A partire dall’anno scorso l’esercito israeliano ha avviato una operazione di ammodernamento. Sono stati chiusi alcuni reparti, altri sono stati attrezzati con armamenti ed equipaggiamenti più moderni. La condivisione delle informazioni utile a valutare tattiche e contromosse è diventata molto più rapida ed efficace, aumentando l’interazione tra le varie forze in campo.
Secondo Haaretz una prima valutazione delle nuove tecnologie era in programma per la fine di quest’anno. Poi c’è stata l’operazione militare nella Striscia di Gaza, che secondo il quotidiano della sinistra israeliana ha finito per dimostrare i limiti della macchina militare, soprattutto per quanto riguarda le decisioni prese dai vertici. Haaretz già nei giorni scorsi aveva criticato la scelta di appoggiarsi troppo alla superiorità aerea in una guerra che è stata combattuta casa per casa e che sin dall’inizio ha avuto come obiettivo dichiarato la distruzione dei tunnel scavati sotto terra da Hamas.
Photo by Peter Mulligan – CC BY 2.0
La rete sotterranea di tunnel allestita da Hamas è stata definita “complessa e avanzata” dai militari israeliani. Ci sono tunnel dotati di corrente elettrica e linea telefonica. Altri sono angusti, larghi appena per consentire il passaggio di un uomo alla volta. Possono spingersi fino a quaranta metri di profondità.

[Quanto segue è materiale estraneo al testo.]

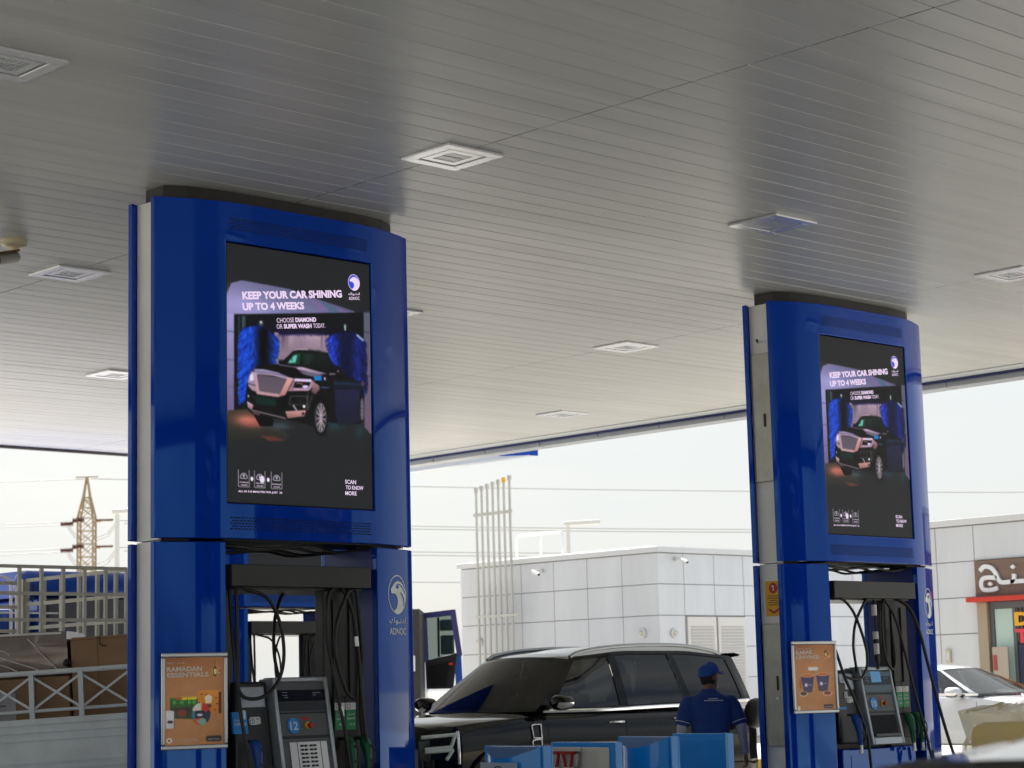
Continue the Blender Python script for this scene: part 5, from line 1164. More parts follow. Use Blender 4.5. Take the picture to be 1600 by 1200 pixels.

Alcuni sono costruiti in cemento, materiale con tutta probabilità importato clandestinamente dall’Egitto. Gli accessi sono nascosti all’interno di edifici e abitazioni, così da renderli invisibili dall’alto. Scovarli è complicato e richiede un lungo e accurato lavoro di intelligence. Che non sempre dà frutti. Come ha detto un ufficiale israeliano, “in effetti ci sono due Gaza: una sopra il terreno e una sotto”.
Hamas ha impiegato anni per sviluppare la sua rete di tunnel. Tanti anni, tanto impegno e tanti soldi, abbastanza da alimentare il terrore nella popolazione israeliana che abita nei pressi della Striscia di Gaza e che vive con l’incubo di veder spuntare da sotto terra i miliziani di Hamas. Israele sapeva che la minaccia era nascosta sotto il terreno, ma non aveva probabilmente l’esatta percezione della vastità dei tunnel.
Quando la guerra è entrata a Gaza, il vantaggio tecnologico israeliano si è ridotto. Hamas ha sfruttato il terreno, dimostrando di aver sviluppato competenze militari più sofisticate. L’aviazione non è riuscita a garantire l’obiettivo di neutralizzare dal cielo la rete dei tunnel: alcuni sono troppo profondi, altri restano operativi anche se viene tagliato un collegamento. Come ha scritto Haaretz, la neutralizzazione dei tunnel rimane in fin dei conti un’operazione vecchio-stile, dove un semplice bulldozer è in grado di fare più che bene il proprio lavoro. È il paradosso di questa guerra combattuta a colpi di droni e reticoli sotterranei.